* WHAT TO WORK ON *
Line by line, reproduce exactly the beginning of the listing below, ending with the line that contains "sc = bpy.context.scene" and adding nothing.

↓

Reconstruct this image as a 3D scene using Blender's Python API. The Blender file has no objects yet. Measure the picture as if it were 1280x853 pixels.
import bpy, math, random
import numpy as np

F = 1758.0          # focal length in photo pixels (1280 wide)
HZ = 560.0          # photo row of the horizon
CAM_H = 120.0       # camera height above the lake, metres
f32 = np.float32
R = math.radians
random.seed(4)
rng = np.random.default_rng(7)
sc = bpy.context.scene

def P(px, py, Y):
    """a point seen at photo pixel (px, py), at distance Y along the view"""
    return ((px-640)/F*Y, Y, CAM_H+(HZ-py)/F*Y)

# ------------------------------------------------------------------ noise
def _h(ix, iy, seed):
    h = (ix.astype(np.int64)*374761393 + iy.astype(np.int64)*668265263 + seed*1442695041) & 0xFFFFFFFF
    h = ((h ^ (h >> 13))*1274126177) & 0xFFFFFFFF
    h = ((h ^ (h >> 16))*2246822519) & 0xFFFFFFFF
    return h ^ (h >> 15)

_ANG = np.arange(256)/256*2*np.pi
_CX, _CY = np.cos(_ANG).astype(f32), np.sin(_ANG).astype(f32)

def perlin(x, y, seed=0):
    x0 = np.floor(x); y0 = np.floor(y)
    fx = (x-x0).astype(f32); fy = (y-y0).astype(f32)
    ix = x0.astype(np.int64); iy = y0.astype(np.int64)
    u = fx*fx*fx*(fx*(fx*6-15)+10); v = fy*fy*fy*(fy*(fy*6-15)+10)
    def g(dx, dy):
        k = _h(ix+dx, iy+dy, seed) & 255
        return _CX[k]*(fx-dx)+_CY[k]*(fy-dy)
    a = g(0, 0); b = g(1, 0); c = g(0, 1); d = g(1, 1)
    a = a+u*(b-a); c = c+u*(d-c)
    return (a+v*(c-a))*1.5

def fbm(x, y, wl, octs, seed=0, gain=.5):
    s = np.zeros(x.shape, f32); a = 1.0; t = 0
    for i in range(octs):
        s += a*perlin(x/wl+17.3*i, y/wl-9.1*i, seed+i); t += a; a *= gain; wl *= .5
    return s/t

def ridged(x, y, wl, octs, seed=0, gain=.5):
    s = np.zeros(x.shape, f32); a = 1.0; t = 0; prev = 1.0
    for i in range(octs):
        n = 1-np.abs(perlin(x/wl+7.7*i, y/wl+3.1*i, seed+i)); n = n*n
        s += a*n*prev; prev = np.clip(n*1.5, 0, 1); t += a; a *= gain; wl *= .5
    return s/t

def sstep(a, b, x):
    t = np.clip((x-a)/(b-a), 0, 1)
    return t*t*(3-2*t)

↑

* SOLUTION TO THIS PROBLEM *
Reconstruct this image as a 3D scene using Blender's Python API. The Blender file has no objects yet. Measure the picture as if it were 1280x853 pixels.
import bpy, math, random
import numpy as np

F = 1758.0          # focal length in photo pixels (1280 wide)
HZ = 560.0          # photo row of the horizon
CAM_H = 120.0       # camera height above the lake, metres
f32 = np.float32
R = math.radians
random.seed(4)
rng = np.random.default_rng(7)
sc = bpy.context.scene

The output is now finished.